Amollo: On prison labor, United States is worse than China
February 20, 2012
On Wednesday, Chinese Vice President Xi Jinping — also slated to succeed the country’s commander in chief next year — asked the U.S. government to respect “core interests” between the two countries. Without elaborating what the said interests would do, the Chinese leader visiting America sought to affirm China’s sovereignty in carefully selected words.
With the “core interests” passing as a complex bundle, we’re left with one thing to deduce from this. A few years ago and even just recently, the United States has been a lead advocate against what the “free” countries of the West like to presume as China’s iron fist on human rights, especially when it comes to labor laws.
Without much ado today, China would easily get away with accusing the United States of the same; maybe it is safely captured in Xi’s “core interests.” Why? Because whereas it was safe to look East for labor exploitation including those of persons incarcerated a few years ago, the United States hasn’t done any better.
According to the World Factbook of Criminal Justice Systems, America is home to 25 percent of the world’s prisoners. Least to say, America makes up to 5 percent of the world’s total population. Perhaps these numbers are less appealing as to make the presidential debates list. Not even President Barack Obama seems bothered by the plight of prisoners, much less the anti-reformist nature of America’s justice system. But over the last few decades, presidential elections in America have been so at peace with the status quo.
Isn’t it surprising, anyway, that the land of the free is also the world’s leading prison state? You could give it to the “dictatorships” in Africa or the totalitarianism in the Middle East, but how would Americans excuse the fact that their’s is a country that proportionally locks up more of its citizens than any human organization on Earth?
But let’s talk about labor and productivity in this regard. The prisoners apparently are a commodity the system really needs in great supply. Free labor is the answer. And private companies are making a killing out of the captives’ unrewarded effort — thanks to a congressional decision in 1999 to make prison labor accessible by private corporations. Needless to add, the continued privatization of the prison system, as well as the surge in number of prisoners, has led to a lucrative venture for private businesses.
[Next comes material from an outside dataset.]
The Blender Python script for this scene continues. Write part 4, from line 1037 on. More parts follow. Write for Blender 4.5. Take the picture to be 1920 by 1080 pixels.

In China, however, prisoners work for the government and for government benefit only.
So when politicians in this country parade themselves as “change agents,” who is the fool? A workforce without freedom cannot compete in any measure. If prisoners are going to take the jobs that free people could be doing, then there’s no point of crying wolf at how we took a backseat to China. This industrial demagoguery is nothing removed from slavery that was triumphantly “defeated” more than 150 years ago. The shrill echoes of slavery are hidden in the statistics, with African-Americans making up 40 percent of prisoners. We are still seeking ways to improve the economy of this group of people who only constitute a sorry 12 million of the nation’s entire population.
In 2000, there were only five private prisons in operation, yet there are more than 100 today — thanks to an aggressive privatization of the “prison-industrial complex.” Prisoners are coerced to all forms of work by intimidation. They don’t have the freedom to demand rights and would never think of a strike. They earn about 0.17 cents per hour. Meanwhile, the government pays private prisons $30,000 to $50,000 per inmate to cage them in overpopulated prisons.
And will you cry for me America, that while Europe has backpedaled on this practice, we manage to put away at least 20,000 prisoners permanently while at least 100,000 persons are held at any given day? Why is this not a central issue in the country’s politics when statistics indicate the neglect of prisoners’ health? An estimated 50 percent of California inmates are in dire need of treatment for largely mental-related illnesses.
But, hey, it’s business! Corrections Corporations of America is a player in the super PACs, with most money channeled to “tough on crime” candidates. So, we know. This is purely antithetical to rehabilitation. Looks like “tough on crime” isn’t paying (save for the corporations), and the push toward the punitive side of the corrective side is too lame to address crime.
The political tough talk on China, simply put, is stupid if Wall Street firms and investment banks will continue to pour billions into the prison industry for private benefit. Maybe politicians belong in the moon, as Ron Paul likes to put it.